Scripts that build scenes
____

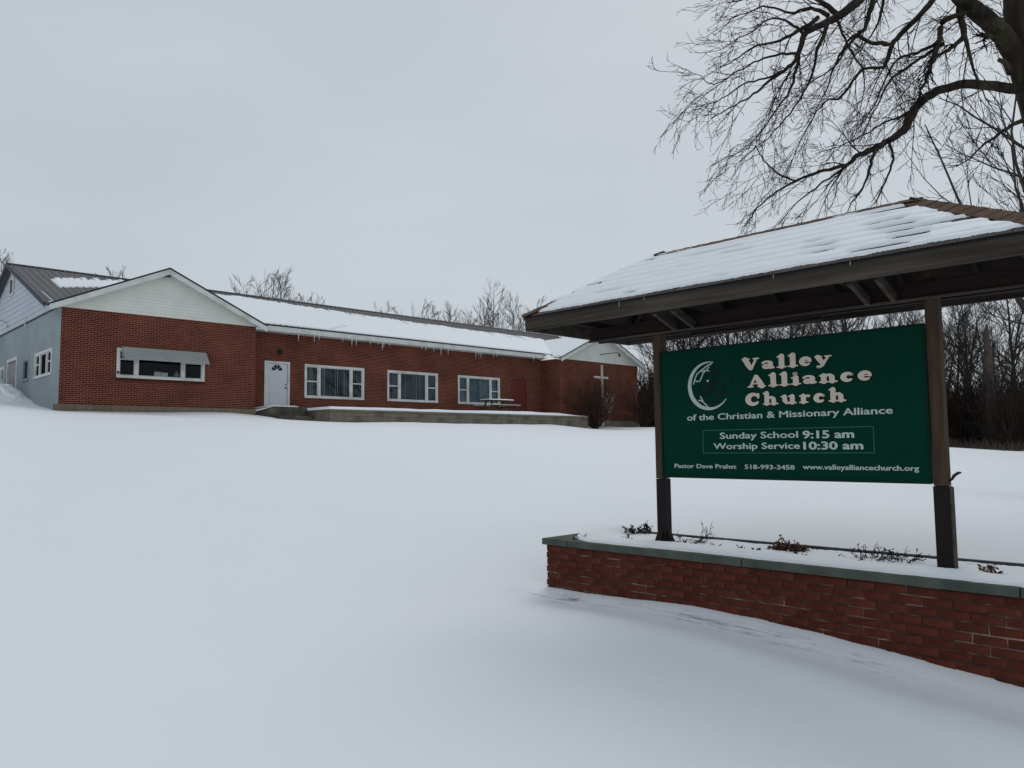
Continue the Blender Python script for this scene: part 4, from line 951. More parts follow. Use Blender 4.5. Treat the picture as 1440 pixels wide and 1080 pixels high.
def roof_snow(u, v):
    t = -.02 + v * (FL + .02); tm = np.clip(t, 0, FL)
    xl = RX0 - .03 + (RA - RX0) * tm / FL; xr = RX1 - (RX1 - RB) * tm / FL; x = xl + u * (xr - xl)
    # distances to borders
    er = (xr - x) - (.10 + .13 * fbm(t * 9, t * 0, 3))
    el = (x - xl) - np.where(t < .22, .10 + .30 * (.22 - t), -.2)
    et = FL - .045 - t + .05 * (fbm(x * 3, x * 0, 6) - .5)
    ee = t - .022 - .035 * (fbm(x * 7, x * 0, 9) - .4)
    e = np.minimum(np.minimum(er, el), np.minimum(et, ee))
    th = .016 * np.clip(e / .02, -1, 1) + .006 * np.clip(e / .2, 0, 1) + (fbm(x * 2.1, t * 4, 11) - .5) * .014 * (e > 0)
    saw = ((t + .035) % EXP) / EXP                       # snow steps over every course
    th = th + .0035 * (1 - saw) ** 2 - .002 + .006 * (fbm(x * 6.6 + .5 * ((t + .035) // EXP), t * 9, 19) - .5)
    k = ((t + .035) / EXP).astype(int)
    d = (t + .035) - np.round((t + .035) / EXP) * EXP; rowi = np.round((t + .035) / EXP)
    right = np.clip((x - 1.4) / 1.7, 0, 1) + .35 * np.clip((-.2 - x) / .6, 0, 1) * (t < .5)
    mask = np.clip((vnoise(x * 3.3 + rowi * 7.3, rowi * 3.1, 51) - (.66 - .22 * right)) * 6, 0, 1) * (rowi > .5)
    mask2 = np.clip((vnoise(x * 2.2 + rowi * 3.7, rowi * 5.1, 77) - .50) * 2.5, 0, 1) * (rowi > .5)
    th = th - np.exp(-((d - .012) / (.020 + .014 * right)) ** 2) * .055 * mask - np.exp(-((d + .002) / .010) ** 2) * .010 * mask2
    jag = np.clip(x - 1.9, 0, 1) * np.clip(1.2 - er / .7, 0, 1)
    th = th - jag * np.exp(-((d + .012) / .030) ** 2) * .07 * np.clip((vnoise(x * 4 + rowi * 9.1, rowi * 2.3, 61) - .42) * 5, 0, 1)
    X = np.stack([x, RYF + t * fc - (th + .016) * fs, RZE + t * fs + (th + .016) * fc + 1.6 - S_Z0], -1)
    return X, th
heightfield('snow_cover', roof_snow, 10, 10, M['snow2'], sg_, ulist=np.linspace(0, 1, 760), vlist=np.unique(np.r_[np.linspace(0, 1, 240), np.linspace(0, .04, 8)]))
for s_, ln in ((.15, .055), (.42, .03), (1.62, .03), (2.2, .03)):
    b = MB(); b.tube([(0, 0, 0), (0, 0, -ln * .6), (.001, 0, -ln)], [.0024, .0016, .0006], 6); o = b.build('icicle', M['ice'], loc=sw(s_, RYF - .02, 1.285))
    tag(o, 'tiny icicle hanging from the front eave of the sign roof', 'icicle', 'icicles on the sign roof')

# ---------------------------------------------------------------- branching plants
def polytubes(branches, sides):
    """branches: list of (pts Kx3, radii K). returns verts, quads"""
    V, Qs = [], []; off = 0; byk = {}
    for p, r in branches: byk.setdefault(len(p), []).append((p, r))
    for k, bs in byk.items():
        P = np.array([b_[0] for b_ in bs], np.float32); R_ = np.array([b_[1] for b_ in bs], np.float32)
        n = len(bs); D = np.gradient(P, axis=1); D /= np.linalg.norm(D, axis=2, keepdims=True) + 1e-9
        ref = np.tile(np.array([.37, .21, .9]), (n, 1)); bad = np.abs((D[:, 0] * ref).sum(1)) > .9; ref[bad] = [1, .1, 0]
        A_ = np.cross(D, ref[:, None, :]); A_ /= np.linalg.norm(A_, axis=2, keepdims=True) + 1e-9; B2 = np.cross(D, A_)
        th = np.arange(sides) * 2 * pi / sides
        W = P[:, :, None, :] + R_[:, :, None, None] * (A_[:, :, None, :] * np.cos(th)[None, None, :, None] + B2[:, :, None, :] * np.sin(th)[None, None, :, None])
        V.append(W.reshape(-1, 3)); ii = off + np.arange(n * k * sides).reshape(n, k, sides); nx = np.roll(ii, -1, axis=2)
        Qs.append(np.stack([ii[:, :-1], nx[:, :-1], nx[:, 1:], ii[:, 1:]], -1).reshape(-1, 4)); off += n * k * sides
    return np.concatenate(V), np.concatenate(Qs)
def unit(v): return v / (np.linalg.norm(v) + 1e-9)
def sprout(rng, p, d, length, r, nseg, wob, grav):
    pts = [p]; rad = [r]; st_ = length / nseg
    for i in range(nseg):
        d = unit(d + rng.normal(0, wob, 3) + np.array([0, 0, grav])); p = p + d * st_; pts.append(p); rad.append(r * (1 - .75 * (i + 1) / nseg))
    return np.array(pts), np.array(rad), d
def fork(rng, parent, n, lvl, maxlvl, out, lr, rr, ang, nseg, wob, grav, t0=.2, minr=.001, ends=True):
    P, R_, L_ = parent
    k = len(P) - 1
    for j in range(n):
        q = t0 + (1 - t0) * (j + rng.random()) / n; f_ = q * k; i = min(int(f_), k - 1); f_ -= i
        p = P[i] * (1 - f_) + P[i + 1] * f_; r = max((R_[i] * (1 - f_) + R_[i + 1] * f_) * rr, minr); d = unit(P[i + 1] - P[i])
        s = unit(np.cross(d, rng.normal(0, 1, 3))); a_ = ang * rng.uniform(.6, 1.3)
        dn = unit(d * cos(a_) + s * sin(a_)); ln = L_ * lr * rng.uniform(.55, 1.25) * (1.15 - .5 * q)
        pts, rad, _ = sprout(rng, p, dn, ln, r, nseg[min(lvl, len(nseg) - 1)], wob, grav[min(lvl, len(grav) - 1)])
        rad = np.maximum(rad, minr * .6)
        out.append((pts, rad))
        if lvl < maxlvl: fork(rng, (pts, rad, ln), max(2, int(n * (.75 if lvl else .8))), lvl + 1, maxlvl, out, lr, rr, ang, nseg, wob, grav, .15, minr)
LIMBS = {
 'trunk': [(7.78, 11.0, 9.91, 0.2), (7.69, 11.0, 8.79, 0.23), (7.65, 11.0, 8.12, 0.25), (7.72, 11.0, 7.25, 0.3), (7.93, 11.0, 6.32, 0.33), (8.12, 11.0, 4.88, 0.35), (7.73, 11.0, 1.39, 0.42)],
 'A': [(7.6, 11.0, 7.08, 0.15), (7.3, 10.87, 7.4, 0.15), (7.04, 10.73, 7.56, 0.13), (6.72, 10.6, 7.72, 0.12), (6.39, 10.47, 7.87, 0.1), (6.04, 10.33, 8.21, 0.09), (5.59, 10.2, 8.59, 0.08)],
 'B': [(6.46, 10.6, 7.95, 0.05), (6.4, 10.5, 7.61, 0.045), (6.38, 10.4, 7.28, 0.04), (6.2, 10.3, 7.08, 0.03), (5.99, 10.2, 6.93, 0.025), (5.77, 10.1, 6.76, 0.02), (5.63, 10.0, 6.55, 0.018)],
 'B2': [(6.6, 10.5, 7.67, 0.035), (6.3, 10.41, 7.56, 0.035), (6.04, 10.33, 7.4, 0.04), (5.93, 10.24, 7.07, 0.035), (5.78, 10.16, 6.78, 0.03), (5.66, 10.07, 6.54, 0.025), (5.52, 9.99, 6.3, 0.02), (5.4, 9.9, 6.06, 0.015)],
 'C': [(7.63, 11.0, 6.73, 0.08), (7.07, 10.86, 6.73, 0.07), (6.58, 10.72, 6.71, 0.065), (6.23, 10.58, 6.6, 0.06), (5.9, 10.44, 6.44, 0.06), (5.63, 10.29, 6.22, 0.06), (5.43, 10.15, 5.98, 0.06), (5.27, 10.01, 5.75, 0.055), (4.98, 9.87, 5.54, 0.04), (4.68, 9.73, 5.37, 0.035), (4.42, 9.59, 5.23, 0.03), (4.22, 9.45, 5.06, 0.025), (3.89, 9.31, 4.95, 0.02), (3.57, 9.16, 4.81, 0.015), (3.3, 9.02, 4.66, 0.012), (3.03, 8.88, 4.47, 0.01), (2.81, 8.74, 4.25, 0.007), (2.66, 8.6, 4.06, 0.005)],
 'C2': [(5.07, 9.6, 5.6, 0.03), (4.72, 9.44, 5.35, 0.025), (4.48, 9.28, 5.13, 0.02), (4.34, 9.12, 4.83, 0.015), (4.16, 8.96, 4.56, 0.01), (3.95, 8.8, 4.34, 0.006)],
 'C3': [(4.11, 9.2, 4.97, 0.018), (3.93, 9.3, 4.84, 0.012), (3.74, 9.4, 4.71, 0.01), (3.55, 9.5, 4.56, 0.006), (3.4, 9.6, 4.36, 0.004)],
 'C4': [(3.29, 8.7, 4.61, 0.012), (3.15, 8.9, 4.78, 0.01), (3.08, 9.1, 5.01, 0.008), (3.04, 9.3, 5.27, 0.005)],
 'D': [(5.64, 10.3, 8.66, 0.08), (5.15, 10.16, 8.06, 0.07), (4.75, 10.02, 7.57, 0.065), (4.41, 9.88, 7.27, 0.055), (4.15, 9.73, 7.08, 0.045), (3.86, 9.59, 6.89, 0.04), (3.73, 9.45, 6.67, 0.035), (3.58, 9.31, 6.36, 0.025), (3.34, 9.17, 6.14, 0.02), (3.04, 9.02, 5.87, 0.015), (2.81, 8.88, 5.67, 0.01), (2.52, 8.74, 5.48, 0.007), (2.32, 8.6, 5.32, 0.004)],
 'D2': [(6.94, 11.4, 8.95, 0.05), (6.47, 11.27, 8.3, 0.045), (6.15, 11.14, 7.95, 0.04), (5.85, 11.01, 7.66, 0.038), (5.62, 10.89, 7.4, 0.035), (5.46, 10.76, 7.09, 0.03), (5.32, 10.63, 6.92, 0.022), (5.0, 10.5, 6.84, 0.02), (4.79, 10.37, 6.61, 0.018), (4.54, 10.24, 6.31, 0.016), (4.32, 10.11, 6.21, 0.012), (4.12, 9.99, 6.02, 0.01), (3.91, 9.86, 5.72, 0.008), (3.71, 9.73, 5.37, 0.006), (3.54, 9.6, 5.06, 0.004)],
 'D3': [(4.16, 9.4, 6.95, 0.02), (4.31, 9.52, 6.75, 0.015), (4.48, 9.64, 6.55, 0.012), (4.64, 9.76, 6.42, 0.01), (4.68, 9.88, 6.16, 0.006), (4.64, 10.0, 5.92, 0.004)],
 'E': [(3.97, 9.2, 6.88, 0.03), (3.81, 9.34, 7.06, 0.02), (3.6, 9.48, 7.08, 0.015), (3.38, 9.62, 7.26, 0.012), (3.14, 9.76, 7.25, 0.008), (2.92, 9.9, 7.24, 0.004)],
 'F': [(3.58, 9.0, 6.53, 0.02), (3.36, 8.86, 6.6, 0.014), (3.1, 8.72, 6.59, 0.01), (2.84, 8.58, 6.36, 0.008), (2.54, 8.44, 6.14, 0.005), (2.3, 8.3, 5.96, 0.003)],
 'G': [(3.46, 8.9, 6.24, 0.018), (3.16, 8.82, 6.18, 0.014), (2.87, 8.73, 6.05, 0.01), (2.59, 8.65, 5.86, 0.008), (2.36, 8.57, 5.71, 0.006), (2.18, 8.48, 5.76, 0.004), (2.0, 8.4, 5.8, 0.002)],
 'H': [(3.55, 9.1, 6.3, 0.02), (3.49, 9.26, 5.97, 0.015), (3.34, 9.42, 5.75, 0.01), (3.16, 9.58, 5.5, 0.008), (2.98, 9.74, 5.38, 0.005), (2.65, 9.9, 5.25, 0.003)],
 'I': [(7.72, 10.9, 6.33, 0.04), (7.2, 10.64, 6.1, 0.03), (6.77, 10.38, 5.83, 0.022), (6.4, 10.12, 5.58, 0.016), (6.04, 9.86, 5.3, 0.01), (5.69, 9.6, 5.09, 0.008)],
 'J': [(5.81, 10.6, 8.87, 0.05), (5.1, 10.44, 8.45, 0.04), (4.42, 10.28, 8.14, 0.03), (3.76, 10.12, 7.84, 0.02), (3.31, 9.96, 7.6, 0.012), (2.88, 9.8, 7.41, 0.006)],
 'K': [(6.34, 11.2, 8.99, 0.04), (5.86, 11.36, 8.59, 0.03), (5.81, 11.52, 8.28, 0.02), (5.74, 11.68, 8.03, 0.014), (5.6, 11.84, 7.82, 0.01), (5.43, 12.0, 7.61, 0.006)],
 'S': [(7.35, 10.9, 7.39, 0.05), (7.14, 10.77, 7.43, 0.04), (6.89, 10.63, 7.36, 0.03), (6.68, 10.5, 7.33, 0.03)],
}
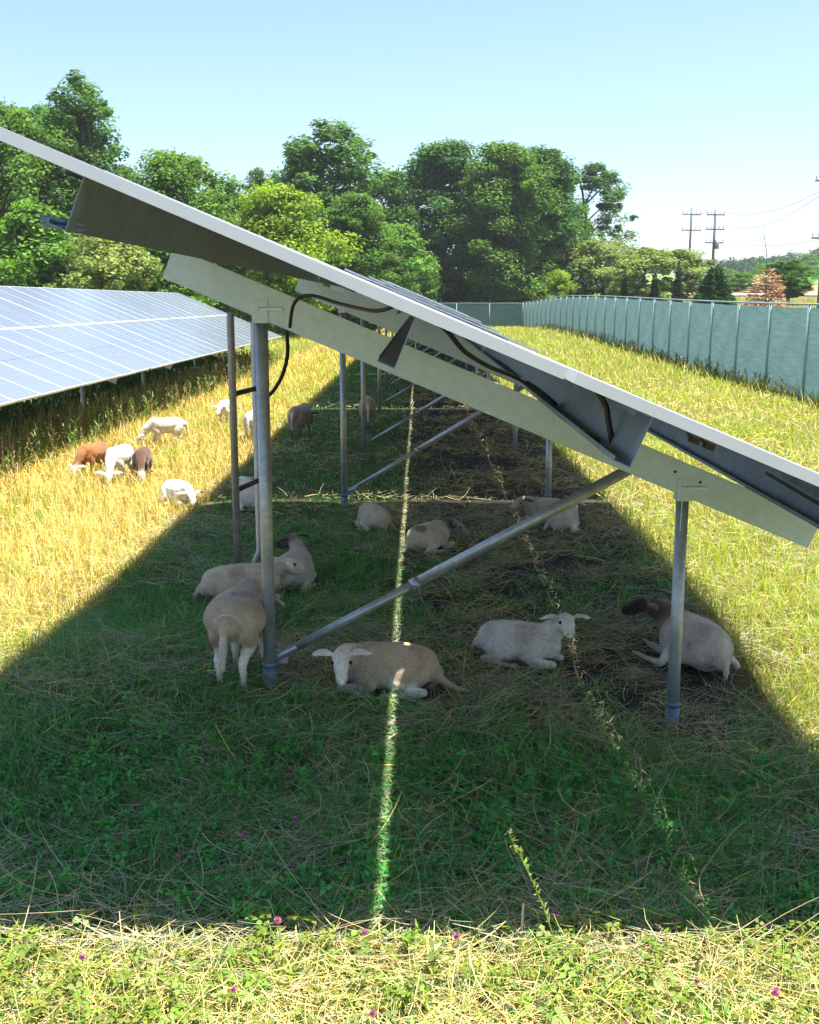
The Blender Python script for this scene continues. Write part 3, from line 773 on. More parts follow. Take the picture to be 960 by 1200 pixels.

____

Tally up the lines in the records containing the word "from", then give the count and nothing else.

3